C'est à bon droit que le premier juge a déclaré communes à la société SFN les opérations d'expertise préventives ; la demande d'infirmation de l'appelante de ce chef n'est pas argumentée et sa mise en cause dans ces opérations s'impose compte tenu de sa qualité de voisin ayant subi un trouble et de sa participation de fait à ces opérations.



L'appel de la société SFN prospérant sur la provision, il ne saurait être qualifié d'abusif ; la demande de dommages et intérêts formée à ce titre par la société LNC Boréale sera rejetée.



Le sort des dépens et frais irrépétibles a été justement réglé par le premier juge.

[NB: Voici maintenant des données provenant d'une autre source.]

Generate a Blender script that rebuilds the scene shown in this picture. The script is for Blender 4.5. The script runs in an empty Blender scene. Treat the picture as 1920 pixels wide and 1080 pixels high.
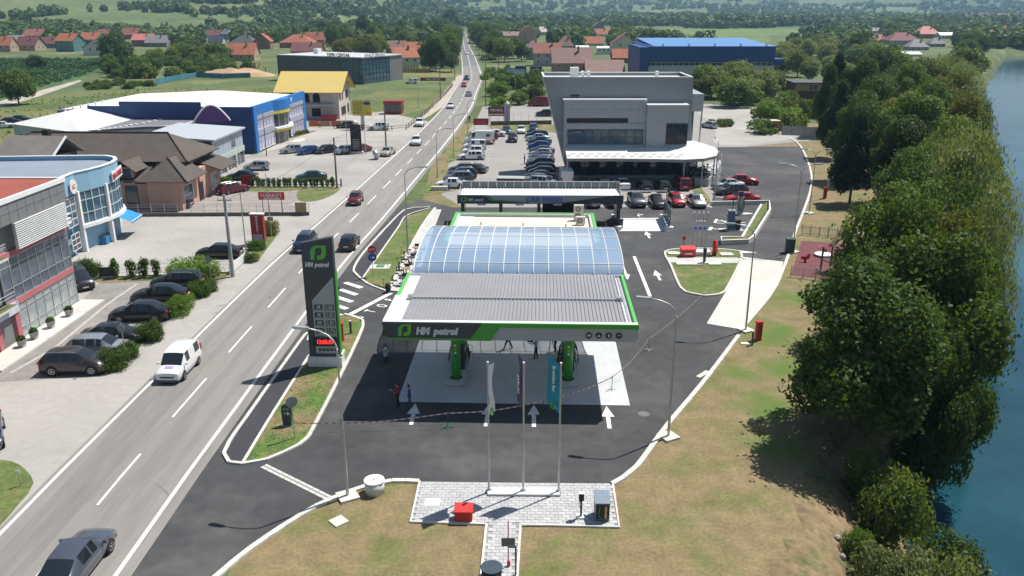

Succombant sur l'essentiel de son appel, la société SFN sera condamnée aux entiers dépens de cette instance (en ce non compris le coût des constats d'huissier qui relèvent de l'application de l'article 700 du code de procédure civile) et à payer, en application de l'article 700 du code de procédure civile, la somme de 5.000 euros à ses bailleurs, la somme de 3.000 euros à la société LNC Boréale.



PAR CES MOTIFS



Met hors de cause la société Foncière Immobilière de [Localité 20] et Mme [J] [G],



Confirme l'ordonnance entreprise, sauf en ce qu'elle a rejeté la demande de provision de la société SFN,



Statuant à nouveau de ce chef,



Condamne la société LNC Boréale à payer à la société SFN la somme de 5.000 euros à titre de dommages et intérêts provisionnels,



Y ajoutant,



Déboute la société LNC Boréale de sa demande de dommages et intérêts pour appel abusif,



Condamne la société SFN aux dépens de l'instance d'appel, qui pourront être recouvrés dans les conditions de l'article 699 du code de procédure civile,



Condamne la société SFN à payer, en application de l'article 700 du code de procédure civile, à la société LNC Boréale la somme de 3.000 euros, à M. [E] [G], M. [N] [F], Mme [M] [F] et Mme [K] [S] née [F], ensemble, la somme de 5.000 euros,



Rejette toute demande plus ample ou contraire.